Can you write out all the lines word for word, with no pictures?

________________

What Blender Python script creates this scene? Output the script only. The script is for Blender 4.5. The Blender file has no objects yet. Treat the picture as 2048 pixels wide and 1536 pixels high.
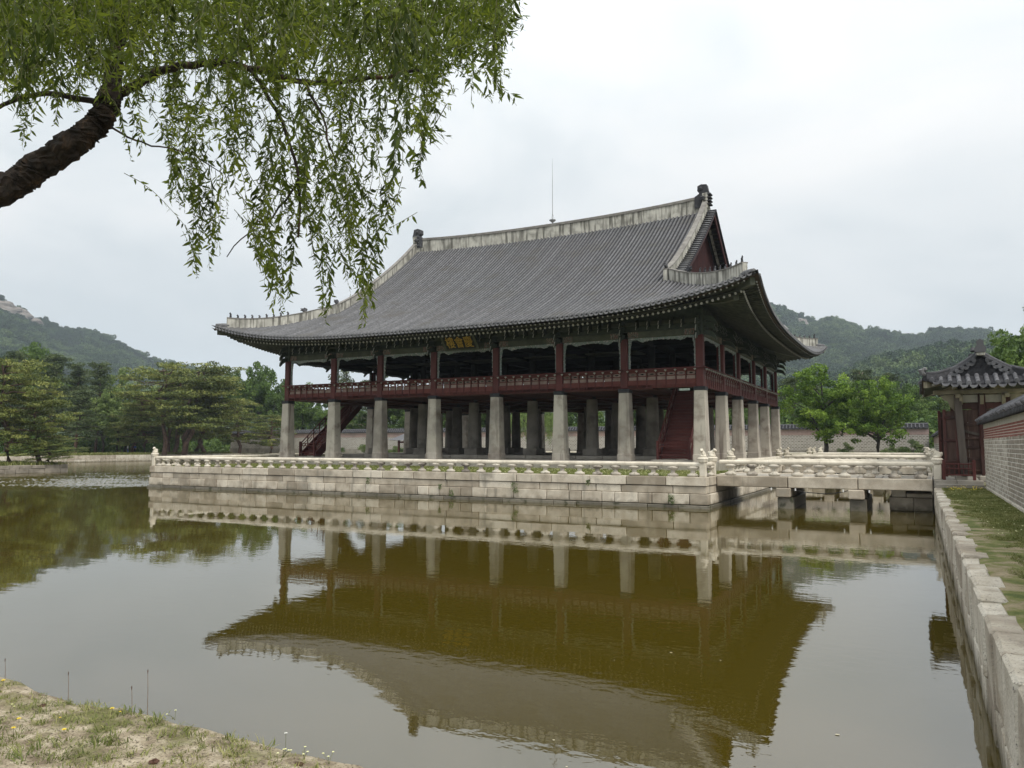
import bpy, math, random
import numpy as np
from mathutils import Vector, Matrix
S = bpy.context.scene
COL = S.collection
R = math.radians
rng = np.random.default_rng(7)
random.seed(7)

# ------------------------------------------------------------------ camera, world, sun, exposure
cam = bpy.data.cameras.new('camera'); camo = bpy.data.objects.new('camera', cam); COL.objects.link(camo)
CAM = Vector((11.82, -47.778, 3.05)); YAW = -0.4845; PITCH = 0.0789; ROLL = 0.0007
_f = Vector((math.sin(YAW)*math.cos(PITCH), math.cos(YAW)*math.cos(PITCH), math.sin(PITCH)))
_r = Vector((math.cos(YAW), -math.sin(YAW), 0)); _u = _r.cross(_f)
_r2 = _r*math.cos(ROLL)+_u*math.sin(ROLL); _u2 = -_r*math.sin(ROLL)+_u*math.cos(ROLL)
camo.matrix_world = Matrix(((_r2.x, _u2.x, -_f.x, CAM.x), (_r2.y, _u2.y, -_f.y, CAM.y), (_r2.z, _u2.z, -_f.z, CAM.z), (0, 0, 0, 1)))
cam.sensor_width = 36; cam.lens = 36*1533.1/2048; cam.clip_start = .1; cam.clip_end = 8000
S.camera = camo

SUN_EL, SUN_AZ = R(52), R(118)     # azimuth clockwise from +Y
w = bpy.data.worlds.new('World'); S.world = w; w.use_nodes = True
nt = w.node_tree; N = nt.nodes; L = nt.links
bg = N['Background']; bg.inputs['Strength'].default_value = .118
sky = N.new('ShaderNodeTexSky'); sky.sky_type = 'NISHITA'; sky.sun_disc = False
sky.sun_elevation = SUN_EL; sky.sun_rotation = SUN_AZ
tc = N.new('ShaderNodeTexCoord')
mp = N.new('ShaderNodeMapping'); mp.inputs['Scale'].default_value = (1.2, 1.2, 2.4); L.new(tc.outputs['Generated'], mp.inputs[0])
n1 = N.new('ShaderNodeTexNoise'); n1.inputs['Scale'].default_value = 2.0; n1.inputs['Detail'].default_value = 5; n1.inputs['Roughness'].default_value = .5
n1.inputs['Distortion'].default_value = .4
L.new(mp.outputs[0], n1.inputs[0])
cr = N.new('ShaderNodeValToRGB'); L.new(n1.outputs['Fac'], cr.inputs[0])
e = cr.color_ramp.elements
e[0].position = .34; e[0].color = (.60, .64, .655, 1)
e[1].position = .66; e[1].color = (.80, .80, .79, 1)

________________

**Task output**
What Blender Python script creates this scene? Output the script only. The script is for Blender 4.5. The Blender file has no objects yet. Treat the picture as 2048 pixels wide and 1536 pixels high.
import bpy, math, random
import numpy as np
from mathutils import Vector, Matrix
S = bpy.context.scene
COL = S.collection
R = math.radians
rng = np.random.default_rng(7)
random.seed(7)

# ------------------------------------------------------------------ camera, world, sun, exposure
cam = bpy.data.cameras.new('camera'); camo = bpy.data.objects.new('camera', cam); COL.objects.link(camo)
CAM = Vector((11.82, -47.778, 3.05)); YAW = -0.4845; PITCH = 0.0789; ROLL = 0.0007
_f = Vector((math.sin(YAW)*math.cos(PITCH), math.cos(YAW)*math.cos(PITCH), math.sin(PITCH)))
_r = Vector((math.cos(YAW), -math.sin(YAW), 0)); _u = _r.cross(_f)
_r2 = _r*math.cos(ROLL)+_u*math.sin(ROLL); _u2 = -_r*math.sin(ROLL)+_u*math.cos(ROLL)
camo.matrix_world = Matrix(((_r2.x, _u2.x, -_f.x, CAM.x), (_r2.y, _u2.y, -_f.y, CAM.y), (_r2.z, _u2.z, -_f.z, CAM.z), (0, 0, 0, 1)))
cam.sensor_width = 36; cam.lens = 36*1533.1/2048; cam.clip_start = .1; cam.clip_end = 8000
S.camera = camo

SUN_EL, SUN_AZ = R(52), R(118)     # azimuth clockwise from +Y
w = bpy.data.worlds.new('World'); S.world = w; w.use_nodes = True
nt = w.node_tree; N = nt.nodes; L = nt.links
bg = N['Background']; bg.inputs['Strength'].default_value = .118
sky = N.new('ShaderNodeTexSky'); sky.sky_type = 'NISHITA'; sky.sun_disc = False
sky.sun_elevation = SUN_EL; sky.sun_rotation = SUN_AZ
tc = N.new('ShaderNodeTexCoord')
mp = N.new('ShaderNodeMapping'); mp.inputs['Scale'].default_value = (1.2, 1.2, 2.4); L.new(tc.outputs['Generated'], mp.inputs[0])
n1 = N.new('ShaderNodeTexNoise'); n1.inputs['Scale'].default_value = 2.0; n1.inputs['Detail'].default_value = 5; n1.inputs['Roughness'].default_value = .5
n1.inputs['Distortion'].default_value = .4
L.new(mp.outputs[0], n1.inputs[0])
cr = N.new('ShaderNodeValToRGB'); L.new(n1.outputs['Fac'], cr.inputs[0])
e = cr.color_ramp.elements
e[0].position = .34; e[0].color = (.60, .64, .655, 1)
e[1].position = .66; e[1].color = (.80, .80, .79, 1)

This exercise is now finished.